Peak Performances presents the U.S. premiere of Gandini Juggling and choreographer Alexander Whitley's Spring, a mesmerizing collaboration setting the company's avant-garde approach to juggling in juxtaposition with contemporary dance. Following the success of last year's Smashed, Gandini Juggling joins forces with Whitley for a kaleidoscopic dreamscape of a performance. The production features six virtuosic jugglers: Kati Ylä-Hokkala, Tristan Curty, Dominik Harant, Kim Huynh, Liza van Brakel, and Wes Peden and four contemporary dancers: Sakeema Peng Crook, Tia Hockey, Erin O'Toole, and Yu-Hsien Wu, and an immersive score by London-based composer and producer Gabriel Prokofiev. The Guardian called Spring "joyfully hypnotic...filled with intricate skill." Visually arresting, colorful-with lighting design by Guy Hoare and costume design by Claire Ashley-and bursting with rhythm and pattern, Spring is a refreshing and entertaining production at the vanguard of contemporary circus. Performances take place December 12-15 at the Alexander Kasser Theater at Montclair State University.
Spring comes to the Kasser just after final performances of the Phelim McDermott-directed production of Philip Glass's Akhnaten at The Metropolitan Opera, for which Sean Gandini and members of the company have infused Glass' work with their mesmeric movement, "toss[ing] their balls into the air like ancient etchings brought to life" as "Glass' pulsing arpeggios rise from the orchestra pit" (Los Angeles Times). On Tuesday, December 3, Sean Gandini will join Pulitzer Prize-winning composer/ singer Caroline Shaw and multi-instrumentalist/instrument inventor Mark Stewart at National Sawdust in a conversation moderated by NationalSawdust+ curator Elena Park. The evening will be punctuated by juggling excerpts performed by the company and a special appearance by countertenor Anthony Roth Costanzo, who sings the title role of the Egyptian sun god in the opera.

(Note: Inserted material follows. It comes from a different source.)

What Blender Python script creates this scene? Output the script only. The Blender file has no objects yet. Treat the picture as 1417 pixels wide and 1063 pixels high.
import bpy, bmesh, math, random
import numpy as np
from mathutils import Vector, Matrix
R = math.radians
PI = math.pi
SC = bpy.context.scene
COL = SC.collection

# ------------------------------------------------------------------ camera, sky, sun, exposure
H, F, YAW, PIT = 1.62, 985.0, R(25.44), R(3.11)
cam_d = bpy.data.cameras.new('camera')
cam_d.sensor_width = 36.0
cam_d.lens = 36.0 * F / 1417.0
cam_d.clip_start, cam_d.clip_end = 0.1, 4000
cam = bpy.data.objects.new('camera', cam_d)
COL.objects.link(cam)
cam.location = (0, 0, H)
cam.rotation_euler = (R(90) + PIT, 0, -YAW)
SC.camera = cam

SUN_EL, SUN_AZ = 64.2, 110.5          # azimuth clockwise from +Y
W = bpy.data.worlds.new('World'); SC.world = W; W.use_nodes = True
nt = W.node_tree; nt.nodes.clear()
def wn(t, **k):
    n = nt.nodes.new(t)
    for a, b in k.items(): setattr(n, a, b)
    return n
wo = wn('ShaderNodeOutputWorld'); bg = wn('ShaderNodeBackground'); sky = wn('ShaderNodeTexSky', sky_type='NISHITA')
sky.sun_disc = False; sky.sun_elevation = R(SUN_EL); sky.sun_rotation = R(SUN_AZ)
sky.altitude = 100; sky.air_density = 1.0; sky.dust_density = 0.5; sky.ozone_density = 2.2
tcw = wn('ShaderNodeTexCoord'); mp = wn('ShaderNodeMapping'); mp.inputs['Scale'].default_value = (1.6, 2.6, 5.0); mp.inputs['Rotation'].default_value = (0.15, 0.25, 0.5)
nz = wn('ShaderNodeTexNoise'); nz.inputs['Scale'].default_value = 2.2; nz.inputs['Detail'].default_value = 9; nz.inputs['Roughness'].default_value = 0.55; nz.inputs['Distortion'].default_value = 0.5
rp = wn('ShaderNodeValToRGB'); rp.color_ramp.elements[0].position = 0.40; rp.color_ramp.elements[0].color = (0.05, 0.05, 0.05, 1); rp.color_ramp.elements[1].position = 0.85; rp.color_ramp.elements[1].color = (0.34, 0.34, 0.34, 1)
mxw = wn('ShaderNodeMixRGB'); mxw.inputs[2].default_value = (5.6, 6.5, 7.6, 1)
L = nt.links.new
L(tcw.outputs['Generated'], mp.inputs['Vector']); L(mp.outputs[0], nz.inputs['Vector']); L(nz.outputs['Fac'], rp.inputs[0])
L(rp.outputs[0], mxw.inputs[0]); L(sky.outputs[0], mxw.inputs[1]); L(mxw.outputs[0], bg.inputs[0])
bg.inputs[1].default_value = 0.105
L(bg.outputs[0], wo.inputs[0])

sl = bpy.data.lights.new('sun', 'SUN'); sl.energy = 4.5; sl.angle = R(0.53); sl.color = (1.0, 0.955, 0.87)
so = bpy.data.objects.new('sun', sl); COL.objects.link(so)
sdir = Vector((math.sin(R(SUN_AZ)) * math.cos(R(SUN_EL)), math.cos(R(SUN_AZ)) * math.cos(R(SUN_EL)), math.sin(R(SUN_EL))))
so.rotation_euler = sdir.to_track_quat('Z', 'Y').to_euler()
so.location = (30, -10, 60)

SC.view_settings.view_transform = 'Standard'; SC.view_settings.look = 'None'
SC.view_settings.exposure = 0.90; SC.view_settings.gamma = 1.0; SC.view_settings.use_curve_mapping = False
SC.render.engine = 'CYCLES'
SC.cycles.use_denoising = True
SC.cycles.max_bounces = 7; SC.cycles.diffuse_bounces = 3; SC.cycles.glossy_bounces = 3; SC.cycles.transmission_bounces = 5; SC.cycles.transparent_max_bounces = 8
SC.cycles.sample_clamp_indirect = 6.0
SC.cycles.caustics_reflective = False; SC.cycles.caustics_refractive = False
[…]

Spring builds on Gandini's time exploring various art forms-including opera (Akhnaten), the tanztheater of Pina Bausch (Smashed), bharatanatyam (Sigma), and ballet (4x4: Ephemeral Architectures, a collaboration with Royal Ballet dancer Ludovic Ondiviela). Gandini considers Spring as completing a trilogy with the latter two works. Spring embraces deconstructed rhythms and jubilant patterning, delving deeper into the company's obsession with juggling as a pure choreography. Gandini and Whitley share a passion for pure form-both similarly interested in the differences between what a word describes and the thing itself. For them, it is in these limits of language where dance and juggling unfold their revelatory powers. Of Spring, The Guardian wrote: "there is something so satisfying about watching the repetitions of the jugglers' hypnotic geometry, the balls caught to the coarse beat and glitchy melodies of Gabriel Prokofiev's live strings and electronics soundtrack."
Gandini says, "The production is inspired by the spring season, with echoes to Stravinsky's 'Rite of Spring' and all its joyeux implications; the nature blooming in the garden, the lightness and the brightness of little details. Spring is also a reflection on choreography. With our previous show 4x4, dance and juggling operated at the same time, while in Spring the notion of counterpoint is introduced. Another difference is the approach to gravity. While in classic dance, the weight is very high, aerial; in contemporary dance, the weight is attracted by the floor, to the earth."
Spring continues Peak Performances' 2019-2020 season, offering its state-of-the-art platform to artists who work with-and sometimes against-established vocabularies in the creation of exhilarating new performance works. This theme has lent itself to the presentation of momentous collaborations and the merging of groundbreaking artistic practices. These have already included Elizabeth Streb and Anne Bogart's collaborative adaptation of works by Charles Mee, FALLING & LOVING and Lena Herzog's Last Whispers, for which she worked with composers to create an immersive oratorio of endangered and extinct languages.
Spring will take place Thursday, December 12 and Friday, December 13 at 7:30pm; Saturday, December 14 at 8pm; and Sunday, December 15 at 3pm at the Alexander Kasser Theater at Montclair State University (1 Normal Ave, Montclair, NJ). Performances run 60 minutes, with no intermission. Tickets are affordably priced at $30, and can be purchased at www.peakperfs.org or 973.655.5112. Tickets are always free for Montclair State students.
A First Impressions talk with Alexander Whitley, Sean Gandini, and Gandini Juggling co-founder, co-artistic director, and performer Kati Ylä-Hokkala, moderated by Ruth Wikler, Director of Circus Programming at TOHU, will take place December 14.